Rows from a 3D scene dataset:
● ● ● ● ● ● ●

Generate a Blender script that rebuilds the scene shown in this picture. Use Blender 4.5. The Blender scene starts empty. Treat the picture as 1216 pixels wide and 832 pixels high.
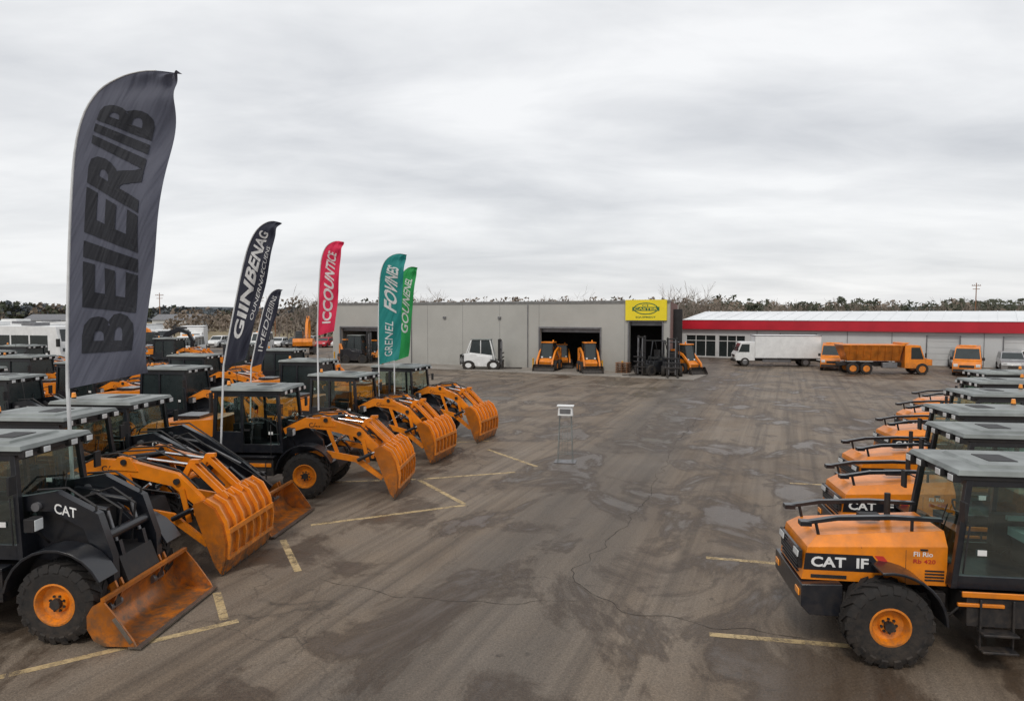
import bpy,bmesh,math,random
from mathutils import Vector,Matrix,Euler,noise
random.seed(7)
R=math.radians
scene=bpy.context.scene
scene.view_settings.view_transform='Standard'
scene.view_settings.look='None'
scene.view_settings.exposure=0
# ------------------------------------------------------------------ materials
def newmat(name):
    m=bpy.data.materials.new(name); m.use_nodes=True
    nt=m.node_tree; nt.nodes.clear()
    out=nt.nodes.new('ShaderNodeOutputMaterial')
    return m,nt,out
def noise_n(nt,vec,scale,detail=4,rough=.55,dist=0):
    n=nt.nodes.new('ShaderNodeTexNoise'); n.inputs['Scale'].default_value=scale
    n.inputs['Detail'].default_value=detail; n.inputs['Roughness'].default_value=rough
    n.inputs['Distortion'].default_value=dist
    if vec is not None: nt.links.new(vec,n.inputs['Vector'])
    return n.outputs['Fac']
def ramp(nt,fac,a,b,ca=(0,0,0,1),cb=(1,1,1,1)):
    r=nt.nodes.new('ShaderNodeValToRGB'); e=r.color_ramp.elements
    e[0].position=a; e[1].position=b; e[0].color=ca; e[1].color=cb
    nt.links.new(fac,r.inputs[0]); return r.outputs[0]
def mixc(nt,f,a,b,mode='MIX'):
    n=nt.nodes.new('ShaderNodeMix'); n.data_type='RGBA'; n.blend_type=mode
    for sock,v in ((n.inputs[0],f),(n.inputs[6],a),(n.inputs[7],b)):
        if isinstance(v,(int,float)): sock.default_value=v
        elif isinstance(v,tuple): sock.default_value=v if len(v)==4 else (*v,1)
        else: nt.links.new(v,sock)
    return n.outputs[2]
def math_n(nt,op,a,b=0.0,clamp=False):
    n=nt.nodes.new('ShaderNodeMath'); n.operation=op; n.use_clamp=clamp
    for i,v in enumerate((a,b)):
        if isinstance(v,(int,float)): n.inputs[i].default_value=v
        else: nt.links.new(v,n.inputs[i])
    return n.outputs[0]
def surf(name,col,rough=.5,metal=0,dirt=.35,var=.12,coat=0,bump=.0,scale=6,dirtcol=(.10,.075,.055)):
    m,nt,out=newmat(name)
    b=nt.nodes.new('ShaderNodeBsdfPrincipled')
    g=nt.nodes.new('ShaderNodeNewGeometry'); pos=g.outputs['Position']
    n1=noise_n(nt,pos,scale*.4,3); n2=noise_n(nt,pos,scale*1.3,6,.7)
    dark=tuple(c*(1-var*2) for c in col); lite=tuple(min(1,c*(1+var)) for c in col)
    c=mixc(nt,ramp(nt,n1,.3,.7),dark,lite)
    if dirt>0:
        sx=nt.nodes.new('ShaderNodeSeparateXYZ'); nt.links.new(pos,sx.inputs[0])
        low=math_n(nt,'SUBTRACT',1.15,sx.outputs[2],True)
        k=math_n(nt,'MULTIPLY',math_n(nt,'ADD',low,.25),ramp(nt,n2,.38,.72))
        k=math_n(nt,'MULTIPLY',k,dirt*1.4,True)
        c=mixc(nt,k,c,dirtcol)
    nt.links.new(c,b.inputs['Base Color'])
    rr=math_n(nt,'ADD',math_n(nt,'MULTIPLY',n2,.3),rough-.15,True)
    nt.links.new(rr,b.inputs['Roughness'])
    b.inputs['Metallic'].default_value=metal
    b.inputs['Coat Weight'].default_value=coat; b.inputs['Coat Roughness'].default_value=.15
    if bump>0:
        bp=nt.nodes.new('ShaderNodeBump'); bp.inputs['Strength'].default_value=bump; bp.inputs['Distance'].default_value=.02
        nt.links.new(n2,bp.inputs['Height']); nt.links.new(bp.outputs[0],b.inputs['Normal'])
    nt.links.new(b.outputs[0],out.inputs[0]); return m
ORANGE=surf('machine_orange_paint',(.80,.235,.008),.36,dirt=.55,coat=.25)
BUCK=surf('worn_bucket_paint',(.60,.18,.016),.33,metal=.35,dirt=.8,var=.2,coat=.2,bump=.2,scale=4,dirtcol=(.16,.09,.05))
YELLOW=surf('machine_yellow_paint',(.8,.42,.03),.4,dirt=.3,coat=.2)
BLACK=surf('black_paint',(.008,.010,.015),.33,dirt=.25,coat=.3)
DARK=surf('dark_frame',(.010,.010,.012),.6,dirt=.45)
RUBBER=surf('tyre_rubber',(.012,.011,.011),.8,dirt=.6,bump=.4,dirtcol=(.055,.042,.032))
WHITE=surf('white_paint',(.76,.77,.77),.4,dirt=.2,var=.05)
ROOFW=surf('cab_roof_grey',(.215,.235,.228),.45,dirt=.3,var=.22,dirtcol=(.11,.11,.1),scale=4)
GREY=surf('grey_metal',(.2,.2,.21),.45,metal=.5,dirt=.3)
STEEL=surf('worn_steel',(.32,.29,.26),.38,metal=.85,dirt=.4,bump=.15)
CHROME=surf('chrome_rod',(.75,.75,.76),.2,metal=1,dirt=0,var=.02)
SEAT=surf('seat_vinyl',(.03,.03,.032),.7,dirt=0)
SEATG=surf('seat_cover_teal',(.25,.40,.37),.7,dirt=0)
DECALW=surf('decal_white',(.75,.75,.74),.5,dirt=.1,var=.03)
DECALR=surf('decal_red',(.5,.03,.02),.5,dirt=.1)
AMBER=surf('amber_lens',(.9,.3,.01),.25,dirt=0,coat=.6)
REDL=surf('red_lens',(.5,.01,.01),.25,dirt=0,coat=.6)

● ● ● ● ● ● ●

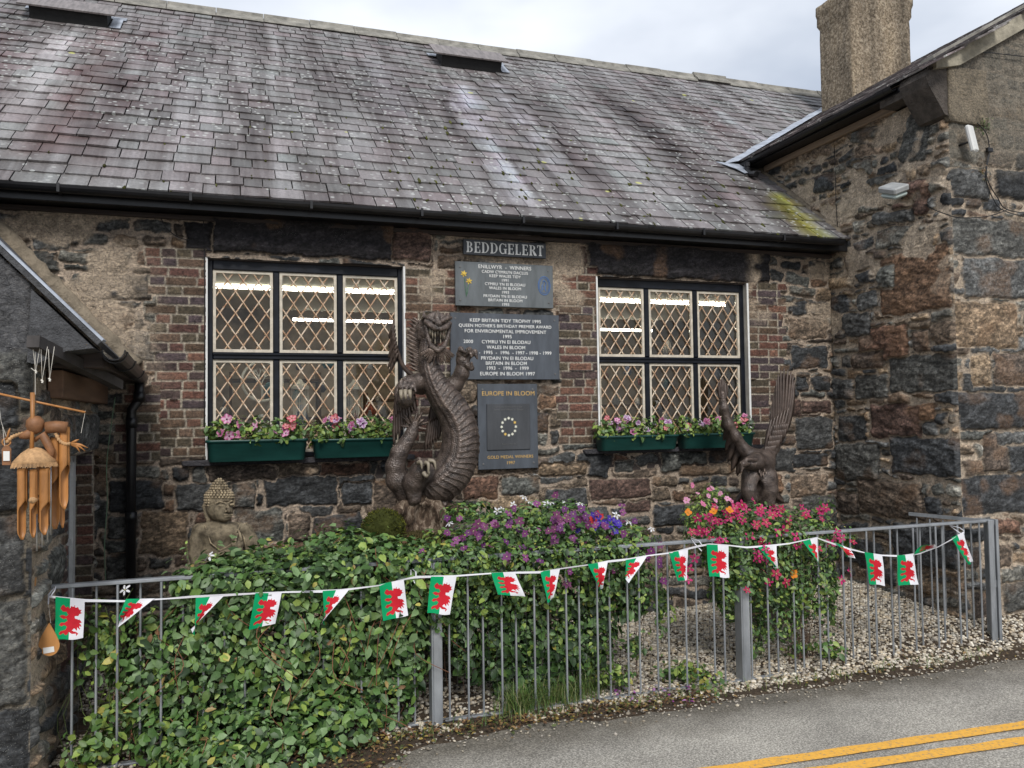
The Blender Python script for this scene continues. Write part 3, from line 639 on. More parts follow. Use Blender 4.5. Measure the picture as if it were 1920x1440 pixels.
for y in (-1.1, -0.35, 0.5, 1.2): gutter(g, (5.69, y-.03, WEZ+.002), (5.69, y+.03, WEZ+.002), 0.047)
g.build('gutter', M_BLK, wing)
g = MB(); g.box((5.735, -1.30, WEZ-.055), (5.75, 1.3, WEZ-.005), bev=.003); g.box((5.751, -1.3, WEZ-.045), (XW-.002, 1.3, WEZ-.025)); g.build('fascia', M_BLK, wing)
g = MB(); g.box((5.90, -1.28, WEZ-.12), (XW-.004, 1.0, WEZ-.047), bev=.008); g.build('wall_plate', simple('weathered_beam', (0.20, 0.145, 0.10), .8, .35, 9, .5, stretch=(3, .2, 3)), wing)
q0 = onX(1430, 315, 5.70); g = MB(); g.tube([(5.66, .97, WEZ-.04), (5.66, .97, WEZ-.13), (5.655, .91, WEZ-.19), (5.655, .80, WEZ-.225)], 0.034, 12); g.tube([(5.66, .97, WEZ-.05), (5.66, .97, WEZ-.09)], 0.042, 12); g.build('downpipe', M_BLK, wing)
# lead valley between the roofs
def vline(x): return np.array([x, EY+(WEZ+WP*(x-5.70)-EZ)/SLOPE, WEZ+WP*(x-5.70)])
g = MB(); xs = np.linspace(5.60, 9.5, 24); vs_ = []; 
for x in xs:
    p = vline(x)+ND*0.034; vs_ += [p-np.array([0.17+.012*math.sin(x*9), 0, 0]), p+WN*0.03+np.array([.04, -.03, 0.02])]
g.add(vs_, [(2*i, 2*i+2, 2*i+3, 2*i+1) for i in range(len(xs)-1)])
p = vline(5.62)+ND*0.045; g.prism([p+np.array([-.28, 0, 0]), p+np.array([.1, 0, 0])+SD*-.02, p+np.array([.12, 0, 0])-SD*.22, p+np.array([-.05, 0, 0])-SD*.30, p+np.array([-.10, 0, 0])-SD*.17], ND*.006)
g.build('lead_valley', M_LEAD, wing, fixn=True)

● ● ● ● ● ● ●

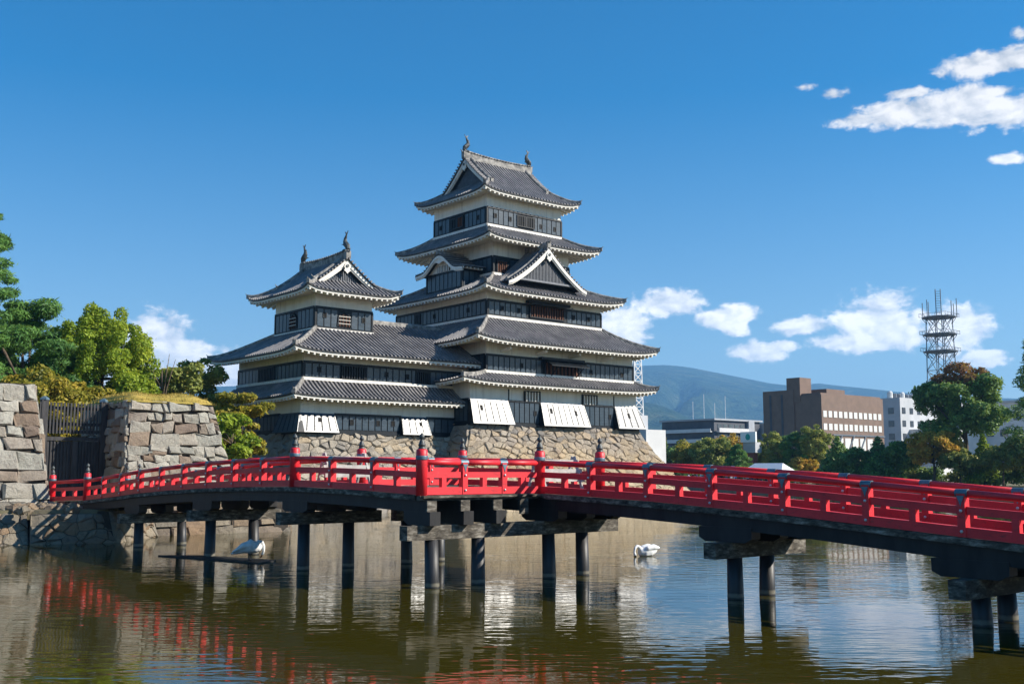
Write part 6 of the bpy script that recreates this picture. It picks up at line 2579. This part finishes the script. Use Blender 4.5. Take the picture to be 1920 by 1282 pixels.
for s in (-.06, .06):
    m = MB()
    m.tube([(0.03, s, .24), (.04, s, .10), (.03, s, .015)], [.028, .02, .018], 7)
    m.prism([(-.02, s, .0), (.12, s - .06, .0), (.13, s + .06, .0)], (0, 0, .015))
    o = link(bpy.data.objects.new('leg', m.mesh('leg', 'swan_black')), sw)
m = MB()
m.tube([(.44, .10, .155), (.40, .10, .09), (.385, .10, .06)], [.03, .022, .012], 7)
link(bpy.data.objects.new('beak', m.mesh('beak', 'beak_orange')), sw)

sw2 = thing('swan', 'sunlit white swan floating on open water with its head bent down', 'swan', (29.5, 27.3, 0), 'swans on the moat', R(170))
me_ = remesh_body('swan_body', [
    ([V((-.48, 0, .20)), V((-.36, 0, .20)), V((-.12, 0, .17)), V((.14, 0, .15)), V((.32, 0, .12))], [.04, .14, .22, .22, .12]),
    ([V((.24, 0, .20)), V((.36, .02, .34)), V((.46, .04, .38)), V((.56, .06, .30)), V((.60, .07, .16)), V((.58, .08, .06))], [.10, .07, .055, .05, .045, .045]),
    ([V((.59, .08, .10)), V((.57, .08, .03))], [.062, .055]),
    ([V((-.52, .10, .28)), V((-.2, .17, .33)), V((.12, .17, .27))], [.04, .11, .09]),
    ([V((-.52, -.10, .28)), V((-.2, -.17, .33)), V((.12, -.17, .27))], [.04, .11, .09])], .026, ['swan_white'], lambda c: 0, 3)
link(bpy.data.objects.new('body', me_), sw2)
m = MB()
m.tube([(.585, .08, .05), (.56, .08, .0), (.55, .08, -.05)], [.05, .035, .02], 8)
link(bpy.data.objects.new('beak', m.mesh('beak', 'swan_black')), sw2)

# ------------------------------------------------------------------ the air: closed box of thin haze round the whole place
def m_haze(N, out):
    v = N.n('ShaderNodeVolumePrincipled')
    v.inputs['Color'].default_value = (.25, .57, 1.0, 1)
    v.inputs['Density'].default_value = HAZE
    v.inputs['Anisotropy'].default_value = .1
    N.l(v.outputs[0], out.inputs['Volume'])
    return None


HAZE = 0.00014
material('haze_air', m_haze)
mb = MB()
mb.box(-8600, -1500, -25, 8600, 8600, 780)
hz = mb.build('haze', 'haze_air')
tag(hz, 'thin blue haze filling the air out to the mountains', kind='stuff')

● ● ● ● ● ● ●

Take the line containing "Write part 6" and the line containing "tag(hz, 'thin blue". Write out both and all lines between, exactly, and nothing more.

Write part 6 of the bpy script that recreates this picture. It picks up at line 2579. This part finishes the script. Use Blender 4.5. Take the picture to be 1920 by 1282 pixels.
for s in (-.06, .06):
    m = MB()
    m.tube([(0.03, s, .24), (.04, s, .10), (.03, s, .015)], [.028, .02, .018], 7)
    m.prism([(-.02, s, .0), (.12, s - .06, .0), (.13, s + .06, .0)], (0, 0, .015))
    o = link(bpy.data.objects.new('leg', m.mesh('leg', 'swan_black')), sw)
m = MB()
m.tube([(.44, .10, .155), (.40, .10, .09), (.385, .10, .06)], [.03, .022, .012], 7)
link(bpy.data.objects.new('beak', m.mesh('beak', 'beak_orange')), sw)

sw2 = thing('swan', 'sunlit white swan floating on open water with its head bent down', 'swan', (29.5, 27.3, 0), 'swans on the moat', R(170))
me_ = remesh_body('swan_body', [
    ([V((-.48, 0, .20)), V((-.36, 0, .20)), V((-.12, 0, .17)), V((.14, 0, .15)), V((.32, 0, .12))], [.04, .14, .22, .22, .12]),
    ([V((.24, 0, .20)), V((.36, .02, .34)), V((.46, .04, .38)), V((.56, .06, .30)), V((.60, .07, .16)), V((.58, .08, .06))], [.10, .07, .055, .05, .045, .045]),
    ([V((.59, .08, .10)), V((.57, .08, .03))], [.062, .055]),
    ([V((-.52, .10, .28)), V((-.2, .17, .33)), V((.12, .17, .27))], [.04, .11, .09]),
    ([V((-.52, -.10, .28)), V((-.2, -.17, .33)), V((.12, -.17, .27))], [.04, .11, .09])], .026, ['swan_white'], lambda c: 0, 3)
link(bpy.data.objects.new('body', me_), sw2)
m = MB()
m.tube([(.585, .08, .05), (.56, .08, .0), (.55, .08, -.05)], [.05, .035, .02], 8)
link(bpy.data.objects.new('beak', m.mesh('beak', 'swan_black')), sw2)

# ------------------------------------------------------------------ the air: closed box of thin haze round the whole place
def m_haze(N, out):
    v = N.n('ShaderNodeVolumePrincipled')
    v.inputs['Color'].default_value = (.25, .57, 1.0, 1)
    v.inputs['Density'].default_value = HAZE
    v.inputs['Anisotropy'].default_value = .1
    N.l(v.outputs[0], out.inputs['Volume'])
    return None


HAZE = 0.00014
material('haze_air', m_haze)
mb = MB()
mb.box(-8600, -1500, -25, 8600, 8600, 780)
hz = mb.build('haze', 'haze_air')
tag(hz, 'thin blue haze filling the air out to the mountains', kind='stuff')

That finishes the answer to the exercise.